A new study released by Casey Mulligan, a University of Chicago professor and former chief economist at the White House Council for Economic Affairs during the Trump administration, found that President Biden’s sweeping social safety net plan, Build Back Better (BBB), could raise childcare costs on middle class families as much as 122%.
The study says that a family with an infant and a four-year-old could potentially pay as much as $27,000 more in annual childcare costs. The findings run counter to President Biden’s promises that childcare costs would be more affordable under his plan.
Carrie Lukas, the president of the Independent Women’s Forum, is alarmed by the study’s results, saying, “The federal childcare and preschool proposal would be a disaster for American families. This latest report shows that the raft of new regulations would make it harder, not easier, for families to afford child care, leaving people with tens of thousands of dollars of higher bills.”
Lukas has good reason to be concerned if the study’s findings come to fruition. According to The Daily Mail, Mulligan “estimates that by removing financial incentives to offer low-cost care and increasing regulations, the cost of daycare could surge” for many families, rising to levels between $20,000 and $30,000. Mulligan calls these high prices akin to an annual tax on middle-income families, in his recently published editorial in the Wall Street Journal, outlining how Biden’s plan “proposes to reinvent child care with cost-increasing forces.”
Furthermore, Biden’s plan “would also cap, by statute, child care expenses,” causing reductions in incentives to offer prices lower than the federal cap, and state programs would be incentivized to implement new educational requirements in exchange for state resources, per The Daily Mail. Mulligan additionally compares Biden’s plan to President Obama’s Affordable Care Act (ACA) healthcare plan, noting in the study, “Under both ACA and BBB, providers are able to pass on much of their costs to federal taxpayers.”

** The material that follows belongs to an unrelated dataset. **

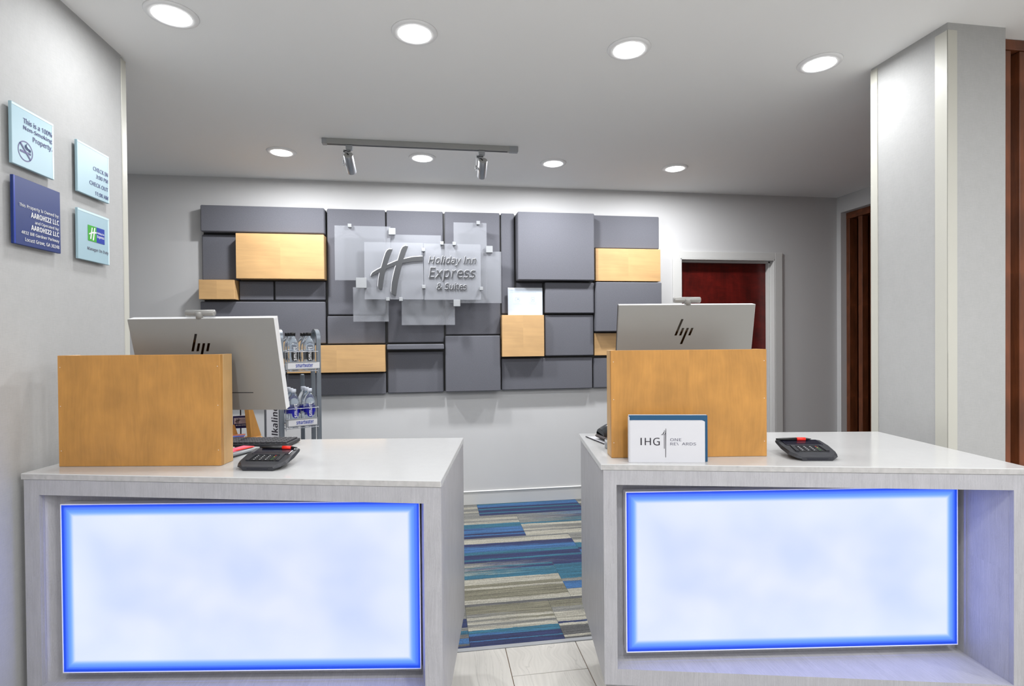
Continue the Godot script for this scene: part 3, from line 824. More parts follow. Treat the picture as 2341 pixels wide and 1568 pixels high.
# ======================================================================= signs on the left wall
func wall_signs() -> void:
	# each: z of the left edge, z of the right edge, y low, y high
	var turn := PI / 2
	var defs := [["square_sign", "pale blue acrylic sign with a no-smoking circle, above the dark blue sign", -1.9663, -2.1633, 1.985, 2.1864],
		["square_sign", "dark blue acrylic sign with white lettering on the left wall", -1.9686, -2.1914, 1.7232, 1.9479],
		["square_sign", "pale blue acrylic sign with check-in and check-out times", -2.2925, -2.4972, 1.9819, 2.1814],
		["square_sign", "pale blue acrylic sign with a green and blue logo, below the check-in times", -2.2895, -2.4922, 1.7214, 1.9182]]
	for k in 4:
		var d: Array = defs[k]
		var w: float = d[2] - d[3]; var h: float = d[5] - d[4]
		var t := thing(d[0], d[1], "sign", Vector3(-1.365, (d[4] + d[5]) / 2.0, (d[2] + d[3]) / 2.0), turn, "acrylic signs on the left wall")
		var m: Material = M.acrylic_blue if k == 1 else M.acrylic
		part("standoff", box(Vector3(-w * 0.3, -h * 0.3, 0.001), Vector3(w * 0.3, h * 0.3, 0.0095)), M.alu_dull, t)
		part("face", box(Vector3(-w / 2, -h / 2, 0.010), Vector3(w / 2, h / 2, 0.020), 0.0012), m, t)
		if k != 1:
			var st := st_new()
			for q in [[Vector3(-w / 2 + 0.001, h / 2 - 0.009, 0.0196), Vector3(w / 2 - 0.001, h / 2 - 0.0015, 0.0206)], [Vector3(w / 2 - 0.009, -h / 2 + 0.001, 0.0196), Vector3(w / 2 - 0.0015, h / 2 - 0.0095, 0.0206)]]:
				bx(st, q[0], q[1], 0.0004)
			part("bright_edge", done(st), M.acrylic_edge, t)
		else:
			part("bright_edge", box(Vector3(-w / 2 + 0.0008, -h / 2 + 0.001, 0.0196), Vector3(-w / 2 + 0.007, h / 2 - 0.001, 0.0205), 0.0003), M.royal, t)
		var r := w / 2 - 0.010
		if k == 0:
			for l in [["This is a 100%", -0.048, 0.048, 0.066], ["Non-Smoking", -0.048, 0.023, 0.041], ["Property.", -0.005, -0.007, 0.016]]:
				part("lettering", words(l[0], sans_font, Vector2(l[1], l[2]), Vector2(r, l[3]), 0.0006), M.sign_ink, t, Vector3(0, 0, 0.0205))
			var ring := st_new()
			var c := Vector2(-0.040, -0.045); var rad := 0.034
			var prev := []
			for i in 41:
				var a := TAU * i / 40.0
				var e := Vector2(cos(a), sin(a))
				if i: quad(ring, Vector3(prev[1].x, prev[1].y, 0), Vector3(prev[0].x, prev[0].y, 0), Vector3(c.x + e.x * rad, c.y + e.y * rad, 0), Vector3(c.x + e.x * (rad - 0.004), c.y + e.y * (rad - 0.004), 0))
				prev = [c + e * rad, c + e * (rad - 0.004)]
			plate(ring, [c + Vector2(-0.025, 0.021), c + Vector2(-0.021, 0.025), c + Vector2(0.025, -0.021), c + Vector2(0.021, -0.025)], 0.0, 0.0008)
			plate(ring, [c + Vector2(-0.024, -0.007), c + Vector2(0.014, -0.007), c + Vector2(0.014, 0.0), c + Vector2(-0.024, 0.0)], 0.0, 0.0005)
			plate(ring, [c + Vector2(0.016, -0.007), c + Vector2(0.019, -0.007), c + Vector2(0.019, 0.0), c + Vector2(0.016, 0.0)], 0.0, 0.0005)
			plate(ring, [c + Vector2(0.021, -0.007), c + Vector2(0.024, -0.007), c + Vector2(0.024, 0.0), c + Vector2(0.021, 0.0)], 0.0, 0.0005)
			tube(ring, [Vector3(c.x + 0.022, c.y + 0.003, 0.0003), Vector3(c.x + 0.021, c.y + 0.010, 0.0003), Vector3(c.x + 0.010, c.y + 0.012, 0.0003), Vector3(c.x + 0.003, c.y + 0.018, 0.0003), Vector3(c.x + 0.006, c.y + 0.026, 0.0003)], 0.0012, 6)
			tube(ring, [Vector3(c.x + 0.017, c.y + 0.003, 0.0003), Vector3(c.x + 0.015, c.y + 0.007, 0.0003), Vector3(c.x + 0.006, c.y + 0.008, 0.0003), Vector3(c.x - 0.002, c.y + 0.014, 0.0003), Vector3(c.x + 0.0, c.y + 0.022, 0.0003)], 0.0010, 6)
			part("no_smoking_symbol", done(ring), M.sign_ink, t, Vector3(0, 0, 0.0205))
		elif k == 1:
			for l in [["This Property Is Owned by:", -0.088, 0.012, 0.027, false], ["AAROHI22 LLC", -0.036, -0.012, 0.006, true], ["and Operated by:", -0.018, -0.034, -0.020, false],
					["AAROHI22 LLC", -0.036, -0.054, -0.037, true], ["4832 Bill Gardner Parkway", -0.080, -0.0775, -0.063, false], ["Locust Grove, GA 30248", -0.064, -0.099, -0.085, false]]:
				part("lettering", words(l[0], bold_font if l[4] else sans_font, Vector2(l[1], l[2]), Vector2(r, l[3]), 0.0006), M.paper, t, Vector3(0, 0, 0.0205))
		elif k == 2:
			for l in [["CHECK IN", -0.005, 0.010, 0.026], ["3:00 PM", 0.013, -0.018, -0.002], ["CHECK OUT", -0.030, -0.053, -0.037], ["11:00 AM", 0.005, -0.088, -0.072]]:
				part("lettering", words(l[0], sans_font, Vector2(l[1], l[2]), Vector2(r, l[3]), 0.0006), M.sign_ink, t, Vector3(0, 0, 0.0205))
		else:
			part("logo_green", box(Vector3(-0.042, -0.018, 0), Vector3(0.012, 0.044, 0.0006)), M.leaf_green, t, Vector3(0, 0, 0.0205))
			part("logo_blue", box(Vector3(0.012, -0.018, 0), Vector3(0.066, 0.044, 0.0006)), M.royal, t, Vector3(0, 0, 0.0205))
			var st := st_new()
			var rise := 0.0005
			for b in [[[-0.030, -0.010], [-0.022, -0.010], [-0.013, 0.037], [-0.019, 0.037]], [[-0.014, -0.013], [-0.006, -0.013], [0.004, 0.039], [-0.003, 0.039]], [[-0.037, 0.006], [-0.036, 0.011], [-0.012, 0.021], [0.012, 0.024], [0.012, 0.018], [-0.010, 0.015]]]:
				var pl := []
				for q in b: pl.append(Vector2(q[0], q[1]))
				plate(st, pl, 0.0, rise)
				rise += 0.0002
			part("logo_mark", done(st), M.paper, t, Vector3(0, 0, 0.0209))
			part("lettering", words("Holiday Inn", bold_font, Vector2(0.017, 0.016), Vector2(0.063, 0.026), 0.0004), M.paper, t, Vector3(0, 0, 0.0209))
			part("lettering", words("Express", bold_font, Vector2(0.017, -0.001), Vector2(0.063, 0.013), 0.0004), M.paper, t, Vector3(0, 0, 0.0209))
			part("lettering", words("Manager On Duty", sans_font, Vector2(-0.046, -0.059), Vector2(0.092, -0.043), 0.0005), M.grey_ink, t, Vector3(0, 0, 0.0205))

func track_lights() -> void:
	var t := thing("ceiling_track", "grey lighting track with two spotlights, mounted on the ceiling", "light track", Vector3(-0.0475, CEIL, -3.556))
	var st := st_new()
	bx(st, Vector3(-0.629, -0.034, -0.018), Vector3(0.629, -0.0005, 0.018), 0.0015)
	part("rail", done(st), M.rail, t)
	part("slot", box(Vector3(-0.60, -0.0352, -0.008), Vector3(0.56, -0.0335, 0.008)), M.black, t)
	part("end_cap", box(Vector3(0.572, -0.0365, -0.0195), Vector3(0.631, -0.0004, 0.0195), 0.002), M.alu_dull, t)
	part("end_cap", box(Vector3(-0.631, -0.0365, -0.0195), Vector3(-0.603, -0.0004, 0.0195), 0.002), M.alu_dull, t)
	part("mount_knob", box(Vector3(0.045, -0.006, -0.030), Vector3(0.062, -0.0004, -0.0185), 0.002), M.rail, t)
	var defs := [[-0.512, 5.0, "small silver spotlight hanging from the left part of the track"], [0.339, 0.0, "small silver spotlight hanging from the right part of the track"]]
	for k in 2:
		var d: Array = defs[k]
		var h := thing("track_spotlight", d[2], "spotlight", Vector3(d[0], CEIL - 0.0365, -3.556), 0.0, "spotlights on the ceiling track")
		part("adapter", box(Vector3(-0.021, -0.030, -0.016), Vector3(0.021, 0.0, 0.016), 0.003), M.alu_dull, h)
		st = st_new()
		bx(st, Vector3(-0.0365, -0.0375, -0.009), Vector3(0.012, -0.0305, 0.009), 0.001)
		bx(st, Vector3(-0.0365, -0.130, -0.009), Vector3(-0.0335, -0.038, 0.009), 0.001)
		part("bracket", done(st), M.alu_dull, h)
		var cyl := Node3D.new()
		cyl.name = "head"
		h.add_child(cyl, true)
		cyl.transform = Transform3D(Basis(Vector3.BACK, deg_to_rad(d[1])) * Basis(Vector3.RIGHT, deg_to_rad(54.0)), Vector3(0.004, -0.116, 0.0))
		st = st_new()
		lathe(st, [Vector2(0.0, -0.058), Vector2(0.020, -0.058), Vector2(0.0235, -0.066), Vector2(0.0285, -0.066), Vector2(0.0290, -0.064), Vector2(0.0290, 0.064), Vector2(0.0285, 0.065)], 36)
		part("barrel", done(st), M.alu, cyl)
		st = st_new()
		lathe(st, [Vector2(0.0285, 0.065), Vector2(0.0, 0.065)], 36)
		part("rear_cap", done(st), M.rail, cyl)
		st = st_new()
		tube(st, [Vector3(0.008, -0.040, 0.012), Vector3(-0.006, -0.043, 0.014), Vector3(-0.022, -0.041, 0.018), Vector3(-0.031, -0.046, 0.022), Vector3(-0.031, -0.054, 0.028), Vector3(-0.020, -0.058, 0.036), Vector3(-0.008, -0.064, 0.046), Vector3(0.002, -0.079, 0.056)], 0.0034, 8)
		part("cable", done(st), M.black, h)
		st = st_new()
		tube(st, [Vector3(-0.0385, -0.096, 0.0), Vector3(-0.039, -0.120, 0.0)], 0.0035, 8)
		part("thumb_screw", done(st), M.black, h)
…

Lukas also decries the federal government’s ever-increasing involvement in education, in this case, in daycare education. “Families should be just as alarmed at the idea that the federal government would be setting the rules and effectively deciding who can teach at American childcare centers and what can be taught. This will mean less true choice and variety. Faith-based providers will be squeezed out,” Lukas says.
The combination of rising prices, government intervention in daycare, and increased federal regulations on daycare programs are all major causes for concern to Lukas and Mulligan.